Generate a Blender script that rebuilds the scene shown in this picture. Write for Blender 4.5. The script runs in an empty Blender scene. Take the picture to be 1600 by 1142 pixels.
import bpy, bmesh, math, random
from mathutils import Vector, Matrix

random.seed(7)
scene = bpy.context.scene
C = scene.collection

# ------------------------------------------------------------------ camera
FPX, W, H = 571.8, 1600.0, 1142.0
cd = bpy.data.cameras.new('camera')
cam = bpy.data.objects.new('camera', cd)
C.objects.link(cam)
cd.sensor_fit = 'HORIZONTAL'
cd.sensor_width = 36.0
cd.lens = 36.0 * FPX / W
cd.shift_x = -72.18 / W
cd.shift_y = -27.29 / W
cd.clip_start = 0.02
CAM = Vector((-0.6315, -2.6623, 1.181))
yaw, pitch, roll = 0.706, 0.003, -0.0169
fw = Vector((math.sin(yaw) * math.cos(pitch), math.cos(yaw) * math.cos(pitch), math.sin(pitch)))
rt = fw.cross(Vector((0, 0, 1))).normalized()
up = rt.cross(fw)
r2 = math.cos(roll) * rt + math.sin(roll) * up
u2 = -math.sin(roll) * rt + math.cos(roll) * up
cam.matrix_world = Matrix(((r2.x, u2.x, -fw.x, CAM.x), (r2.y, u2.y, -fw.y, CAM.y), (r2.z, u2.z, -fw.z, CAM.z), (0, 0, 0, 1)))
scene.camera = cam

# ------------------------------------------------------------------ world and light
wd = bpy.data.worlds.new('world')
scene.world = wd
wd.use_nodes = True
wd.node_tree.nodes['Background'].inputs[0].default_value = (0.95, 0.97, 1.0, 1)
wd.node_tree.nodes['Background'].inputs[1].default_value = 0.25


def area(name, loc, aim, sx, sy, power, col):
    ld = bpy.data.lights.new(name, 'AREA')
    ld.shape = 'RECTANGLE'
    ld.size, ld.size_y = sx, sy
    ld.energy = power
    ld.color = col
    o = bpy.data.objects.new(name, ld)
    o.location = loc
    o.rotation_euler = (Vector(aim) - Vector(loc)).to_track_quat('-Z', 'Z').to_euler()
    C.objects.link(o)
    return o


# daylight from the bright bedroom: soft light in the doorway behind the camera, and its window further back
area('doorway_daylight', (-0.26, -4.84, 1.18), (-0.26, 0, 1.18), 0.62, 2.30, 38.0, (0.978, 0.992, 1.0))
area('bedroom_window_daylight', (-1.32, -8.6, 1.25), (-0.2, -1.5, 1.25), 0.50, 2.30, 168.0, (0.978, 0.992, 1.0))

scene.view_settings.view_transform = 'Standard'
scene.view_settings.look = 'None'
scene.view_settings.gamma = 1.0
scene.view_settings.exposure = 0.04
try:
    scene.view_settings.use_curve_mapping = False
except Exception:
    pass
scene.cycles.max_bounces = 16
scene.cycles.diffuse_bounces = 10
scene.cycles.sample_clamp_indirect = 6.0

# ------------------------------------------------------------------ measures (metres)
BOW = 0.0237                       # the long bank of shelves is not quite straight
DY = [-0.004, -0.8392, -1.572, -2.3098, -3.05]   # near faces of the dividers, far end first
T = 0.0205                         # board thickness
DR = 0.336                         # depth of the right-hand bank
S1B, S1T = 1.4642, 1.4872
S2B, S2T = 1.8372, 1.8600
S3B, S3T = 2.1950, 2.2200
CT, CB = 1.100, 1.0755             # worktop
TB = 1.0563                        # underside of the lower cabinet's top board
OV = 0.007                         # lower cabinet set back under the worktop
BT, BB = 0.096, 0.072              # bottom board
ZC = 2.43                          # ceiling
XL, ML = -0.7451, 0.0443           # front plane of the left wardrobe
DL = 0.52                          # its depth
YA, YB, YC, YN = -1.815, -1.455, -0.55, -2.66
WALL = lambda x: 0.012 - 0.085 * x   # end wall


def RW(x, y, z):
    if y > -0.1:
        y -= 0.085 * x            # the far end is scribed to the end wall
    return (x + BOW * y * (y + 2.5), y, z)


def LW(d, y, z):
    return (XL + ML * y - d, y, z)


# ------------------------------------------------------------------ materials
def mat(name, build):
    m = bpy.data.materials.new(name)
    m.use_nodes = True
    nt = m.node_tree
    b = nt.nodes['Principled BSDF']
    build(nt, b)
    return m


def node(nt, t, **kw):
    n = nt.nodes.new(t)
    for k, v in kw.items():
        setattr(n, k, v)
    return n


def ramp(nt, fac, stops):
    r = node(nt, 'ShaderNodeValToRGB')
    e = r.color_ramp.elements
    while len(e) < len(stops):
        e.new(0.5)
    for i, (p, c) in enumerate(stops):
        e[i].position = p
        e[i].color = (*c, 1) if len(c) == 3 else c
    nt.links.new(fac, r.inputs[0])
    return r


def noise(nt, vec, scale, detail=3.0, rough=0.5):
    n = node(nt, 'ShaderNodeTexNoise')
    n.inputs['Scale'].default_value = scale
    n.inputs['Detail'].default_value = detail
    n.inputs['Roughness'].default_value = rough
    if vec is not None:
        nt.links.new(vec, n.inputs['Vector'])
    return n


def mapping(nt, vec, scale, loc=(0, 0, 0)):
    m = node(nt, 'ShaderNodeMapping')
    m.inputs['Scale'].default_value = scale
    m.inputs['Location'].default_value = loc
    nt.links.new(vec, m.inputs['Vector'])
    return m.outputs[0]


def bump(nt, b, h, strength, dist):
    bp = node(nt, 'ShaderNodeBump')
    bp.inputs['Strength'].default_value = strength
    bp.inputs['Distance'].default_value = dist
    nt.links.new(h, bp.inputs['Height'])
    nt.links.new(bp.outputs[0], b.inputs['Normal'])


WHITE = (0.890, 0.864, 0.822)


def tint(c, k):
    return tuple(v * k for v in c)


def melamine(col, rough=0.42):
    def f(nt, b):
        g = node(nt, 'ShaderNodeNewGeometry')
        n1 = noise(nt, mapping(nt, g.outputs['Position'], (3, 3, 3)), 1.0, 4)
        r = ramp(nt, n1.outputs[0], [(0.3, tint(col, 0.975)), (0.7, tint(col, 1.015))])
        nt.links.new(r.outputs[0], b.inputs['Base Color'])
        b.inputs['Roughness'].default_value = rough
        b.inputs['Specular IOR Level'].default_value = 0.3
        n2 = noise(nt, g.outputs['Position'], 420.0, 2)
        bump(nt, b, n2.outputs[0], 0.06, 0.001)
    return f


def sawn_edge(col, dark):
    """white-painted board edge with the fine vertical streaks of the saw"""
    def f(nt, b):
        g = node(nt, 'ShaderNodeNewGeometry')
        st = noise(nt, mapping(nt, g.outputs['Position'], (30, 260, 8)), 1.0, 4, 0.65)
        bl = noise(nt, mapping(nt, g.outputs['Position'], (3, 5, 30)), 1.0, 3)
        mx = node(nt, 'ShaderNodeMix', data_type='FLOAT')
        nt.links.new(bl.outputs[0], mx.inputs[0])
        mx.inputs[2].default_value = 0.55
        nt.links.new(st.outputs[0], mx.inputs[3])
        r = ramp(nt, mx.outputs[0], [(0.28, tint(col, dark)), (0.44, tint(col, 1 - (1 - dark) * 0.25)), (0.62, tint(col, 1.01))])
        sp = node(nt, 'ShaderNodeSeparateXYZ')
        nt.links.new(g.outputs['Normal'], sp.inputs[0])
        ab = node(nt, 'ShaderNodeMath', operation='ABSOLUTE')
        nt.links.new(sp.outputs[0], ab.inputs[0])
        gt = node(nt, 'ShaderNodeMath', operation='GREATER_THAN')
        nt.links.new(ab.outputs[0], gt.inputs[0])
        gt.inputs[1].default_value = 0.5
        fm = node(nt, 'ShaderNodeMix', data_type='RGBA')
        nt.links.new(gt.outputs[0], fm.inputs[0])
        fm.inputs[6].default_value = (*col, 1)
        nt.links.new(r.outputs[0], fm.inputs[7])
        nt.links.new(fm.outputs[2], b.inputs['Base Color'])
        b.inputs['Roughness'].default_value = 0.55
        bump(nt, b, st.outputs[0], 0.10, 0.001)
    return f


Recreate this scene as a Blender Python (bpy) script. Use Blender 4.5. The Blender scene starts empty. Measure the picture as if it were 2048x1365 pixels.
★ ★ ★
Challenge: Only the lines from the top of the data through the line that contains "C = scene.collection" should be quoted, exactly as they stand.

Solution for this problem:
Generate a Blender script that rebuilds the scene shown in this picture. Write for Blender 4.5. The script runs in an empty Blender scene. Take the picture to be 1600 by 1142 pixels.
import bpy, bmesh, math, random
from mathutils import Vector, Matrix

random.seed(7)
scene = bpy.context.scene
C = scene.collection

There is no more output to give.